「伽羅先代萩」令和6年初春文楽公演 国立文楽劇場
配信で視聴しました。
またまた読めない題名・・・。「めいぼくせんだいはぎ」と読みます。
題名が読めないせいか、東京で観劇したことをすっかり忘れていました。どうやら2021年に国立劇場で見ていたようです。幼い大名がご飯が食べられなくて痛々しい話・・・というくらいの記憶しかなかったのですが、今回は、チラシ画像のインパクトと、老女形(中年女性)の名手の吉田和生師が「一世一代の覚悟」とインタビューでおっしゃっていたので、とっても期待していました。
乳人「政岡」という女性。大名の家を背負う重責を担っているだけではなく、陰謀から幼い世継ぎを守る緊迫した状況におかれています。敵方に味方を遠ざけられ、世継ぎに仕える幼い息子とふたり、孤軍奮闘するのです。
気丈に振舞っていても、どうしても涙が溢れてしまう場面で、泣き声を笑い声に変えて「おまじない」と言ってごまかすところは、千歳太夫さんの上手さに舌を巻きました。
そして、「政岡忠義の段」。その前の「竹の間の段」「御殿の段」は必ず上演されるのですが、「政岡忠義の段」は上演されないこともあるようです。ただ、この段が素晴らしく・・・。世継ぎに仕える幼い息子が身代わりになって切り殺されるのですが、母である政岡は顔色一つ変えない。それが理由で世継ぎを守ることに成功するのです。
気丈な政岡は「烈女」などと呼ばれたりするわけですが、周囲に人がいないことを確認すると、おおいに泣き叫びます。呂勢太夫さんの語りが素晴らしく、この段だけ繰り返し聞きました。(配信の追加購入までしてしまいました・・)

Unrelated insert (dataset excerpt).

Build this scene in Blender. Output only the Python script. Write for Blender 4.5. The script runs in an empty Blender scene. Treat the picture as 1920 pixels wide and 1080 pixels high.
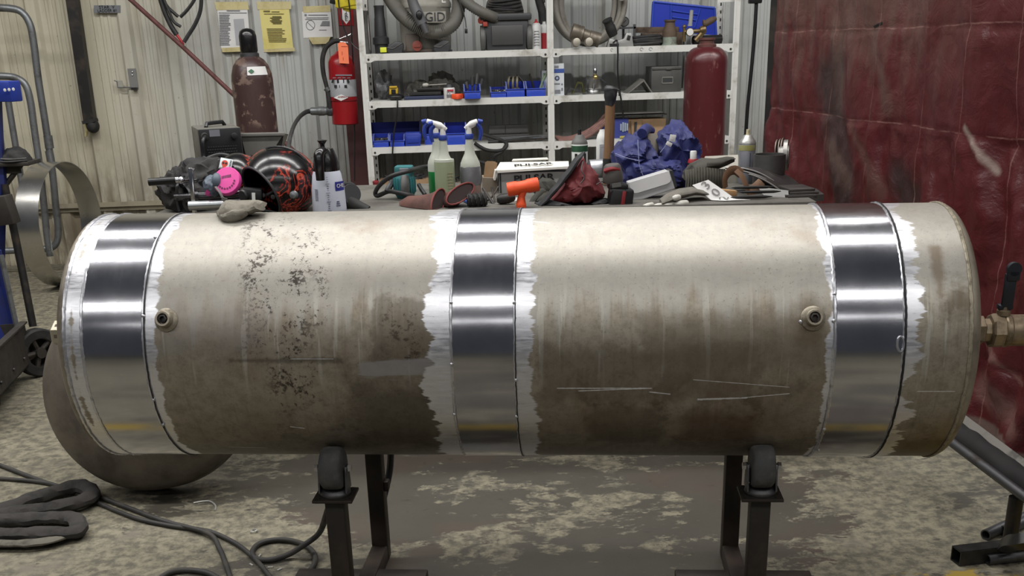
import bpy, bmesh, math, random
from mathutils import Vector, Matrix, noise as mnoise
R_ = math.radians
PI = math.pi
scene = bpy.context.scene
COL = scene.collection
rng = random.Random(7)

# ---------------------------------------------------------------- camera
CAM_Z, FPX, CY = 1.42, 1966.25, 813.57
YAW, PITCH, ROLL = -2.868, 20.297, -1.6607
_a, _b, _c = R_(YAW), R_(PITCH), R_(ROLL)
FW = Vector((-math.sin(_a) * math.cos(_b), math.cos(_a) * math.cos(_b), -math.sin(_b)))
_r0 = Vector((math.cos(_a), math.sin(_a), 0)); _u0 = _r0.cross(FW)
RT = _r0 * math.cos(_c) + _u0 * math.sin(_c)
UP = -_r0 * math.sin(_c) + _u0 * math.cos(_c)
EYE = Vector((0, 0, CAM_Z))
cam = bpy.data.cameras.new('camera'); camo = bpy.data.objects.new('camera', cam); COL.objects.link(camo)
cam.sensor_width = 36; cam.lens = 36 * FPX / 1920; cam.shift_y = (CY - 540) / 1920
cam.clip_end = 100; cam.clip_start = .05
mw = Matrix.Identity(4)
for i, v in enumerate((RT, UP, -FW)):
    for j in range(3): mw[j][i] = v[j]
mw.translation = EYE; camo.matrix_world = mw
scene.camera = camo

def ray(px, py): return FW + RT * ((px - 960) / FPX) - UP * ((py - CY) / FPX)
def atY(px, py, Y):
    d = ray(px, py); return EYE + d * (Y / d.y)
def atZ(px, py, Z):
    d = ray(px, py); return EYE + d * ((Z - CAM_Z) / d.z)
def depth(P): return (Vector(P) - EYE).dot(FW)
def scl(px, py, Y): return depth(atY(px, py, Y)) / FPX

# ---------------------------------------------------------------- world, lamps, exposure
w = bpy.data.worlds.new('workshop'); scene.world = w; w.use_nodes = True
bg = w.node_tree.nodes['Background']; bg.inputs[0].default_value = (.78, .84, 1, 1); bg.inputs[1].default_value = .06
scene.view_settings.view_transform = 'Standard'; scene.view_settings.look = 'None'
scene.view_settings.exposure = 0.0; scene.view_settings.gamma = 1; scene.view_settings.use_curve_mapping = False
def lamp(name, x, y, z, lx, ly, power, col=(1, .985, .96)):
    l = bpy.data.lights.new(name, 'AREA'); l.shape = 'RECTANGLE'; l.size = lx; l.size_y = ly; l.energy = power; l.color = col
    o = bpy.data.objects.new(name, l); COL.objects.link(o); o.location = (x, y, z)
LAMPS = [(4.75, 98), (2.85, 90), (-1.15, 64), (-4.6, 26)]
for y, p in LAMPS:
    for k in range(3):
        lamp('strip_light', -3.6 + 3.75 * k, y, 4.25, 3.5, .22 if y > 0 else .3, p)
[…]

呂勢太夫さんは、こちらのインタビューにあるとおり、過去の名人の芸を細かく分析して「完コピ」するのだそうです。聞いていると端正だなぁと思いますし、一方で勢いも艶もあるので、聞いている方からすると、単なる「完コピ」という次元を完全に超えていると思うのですよね。
呂勢太夫さんは、2月14日に「松尾芸能賞」の優秀賞も受賞されました。おめでとうございます!
和生師の老女形を目当てに配信開始とともにかぶりついて見ましたが、乳人政岡の発光するようなオーラを堪能しつつ、呂勢太夫さんの「嘆き」を聞いて毎回涙し・・・、ということで、存分に楽しみました。
最後に・・。今回はさらに「床下の段」も。ここからいきなりファンタジー展開になります。着ぐるみの大ネズミが出てきたり、敵役が妖術を使って雲隠れしたり・・・。文楽の演目って、現代人からすると突拍子もなくトーンが変わるのが面白いです。「何だったんだろう・・・」と謎が渦巻いて終演。でも癖になってしまい何回か繰り返し見てしまいました(笑)。
やっぱり一つの演目はできるだけいろいろな段が見たいなぁと思った次第です。